Parvenir à cartographier l’ensemble des fournisseurs tiers et mettre en place ces
garde-fous contractuels nécessite évidemment d’investir des ressources considérables, mais cela répond à une double nécessité. Les entreprises sont non seulement en mesure de s’assurer de leur conformité avec la réglementation, mais également de renforcer la résilience de leurs données, ce qui leur fournit un socle sur lequel elles peuvent bâtir leurs plans de réponse aux incidents. Les coûts cachés liés à des ralentissements ou à des arrêts de l’activité pour les prestataires de services financiers ont été estimés à environ 152 millions de dollars par an. C’est pourquoi, si le pire devait arriver, les entreprises doivent être en mesure de récupérer le plus rapidement possible ou risquer d’ajouter à cette statistique pour l’année en cours.
La mise en conformité avec la réglementation s’accompagne également d’autres avantages : il s’agit avant tout d’éviter les conséquences négatives liées à son non-respect. La mise en application de DORA est supervisée par les autorités européennes de surveillance (AES) financière, qui sont chargées de vérifier régulièrement la conformité et de communiquer aux entreprises les répercussions liées à d’éventuels manquements. Les acteurs des services financiers dont les fournisseurs externes de logiciels critiques ne se sont pas mis en conformité à temps peuvent encourir des sanctions allant d’une amende équivalant
à 2 % de leur chiffre d’affaires annuel à des poursuites pénales.
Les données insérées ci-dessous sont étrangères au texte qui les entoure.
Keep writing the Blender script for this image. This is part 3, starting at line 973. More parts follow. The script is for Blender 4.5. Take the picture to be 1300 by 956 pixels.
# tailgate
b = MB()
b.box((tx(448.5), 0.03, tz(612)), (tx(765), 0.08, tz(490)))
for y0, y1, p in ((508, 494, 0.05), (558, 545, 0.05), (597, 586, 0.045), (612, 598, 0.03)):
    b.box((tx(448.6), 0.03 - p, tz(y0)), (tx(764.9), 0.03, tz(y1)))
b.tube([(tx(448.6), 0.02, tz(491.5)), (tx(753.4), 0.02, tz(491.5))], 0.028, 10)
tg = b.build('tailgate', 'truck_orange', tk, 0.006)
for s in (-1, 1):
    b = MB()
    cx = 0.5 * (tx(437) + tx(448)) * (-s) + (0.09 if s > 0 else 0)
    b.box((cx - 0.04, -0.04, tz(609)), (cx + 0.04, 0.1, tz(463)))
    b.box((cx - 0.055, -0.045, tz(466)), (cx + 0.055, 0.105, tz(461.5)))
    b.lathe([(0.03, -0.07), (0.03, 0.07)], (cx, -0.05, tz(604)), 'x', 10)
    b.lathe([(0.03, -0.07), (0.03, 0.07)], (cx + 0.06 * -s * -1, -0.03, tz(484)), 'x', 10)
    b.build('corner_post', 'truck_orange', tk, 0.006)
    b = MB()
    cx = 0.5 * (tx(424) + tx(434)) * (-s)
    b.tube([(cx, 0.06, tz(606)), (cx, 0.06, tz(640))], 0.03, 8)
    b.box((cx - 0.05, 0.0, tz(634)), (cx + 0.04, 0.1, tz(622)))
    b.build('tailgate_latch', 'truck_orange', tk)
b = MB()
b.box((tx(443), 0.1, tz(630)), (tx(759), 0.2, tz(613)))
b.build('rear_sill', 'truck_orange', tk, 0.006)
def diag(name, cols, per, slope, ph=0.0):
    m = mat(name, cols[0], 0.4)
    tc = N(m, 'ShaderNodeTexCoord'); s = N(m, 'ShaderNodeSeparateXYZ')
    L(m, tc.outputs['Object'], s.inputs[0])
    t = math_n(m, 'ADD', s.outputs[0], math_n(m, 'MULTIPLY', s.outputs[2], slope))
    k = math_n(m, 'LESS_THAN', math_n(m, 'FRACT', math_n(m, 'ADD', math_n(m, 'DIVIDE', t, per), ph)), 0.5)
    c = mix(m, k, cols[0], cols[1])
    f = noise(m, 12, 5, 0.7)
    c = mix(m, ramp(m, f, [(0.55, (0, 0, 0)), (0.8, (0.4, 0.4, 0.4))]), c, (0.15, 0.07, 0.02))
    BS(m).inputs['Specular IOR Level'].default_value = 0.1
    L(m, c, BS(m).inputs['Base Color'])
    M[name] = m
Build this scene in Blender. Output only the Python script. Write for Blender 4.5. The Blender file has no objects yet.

S’il est vrai que la mise en conformité avec DORA ne protège pas parfaitement les entreprises contre toutes les menaces existantes, leur capacité à démontrer que tout est en place et fonctionne dans les délais impartis leur permet de se remettre d’une cyberattaque le plus rapidement possible. Par ailleurs, c’est aussi une précaution qui permet d’éviter de subir les graves conséquences liées au non-respect de cette réglementation. C’est pourquoi les entreprises doivent redoubler d’effort pour se mettre en conformité avec DORA et, plus important encore, s’assurer que leurs fournisseurs tiers en font de même.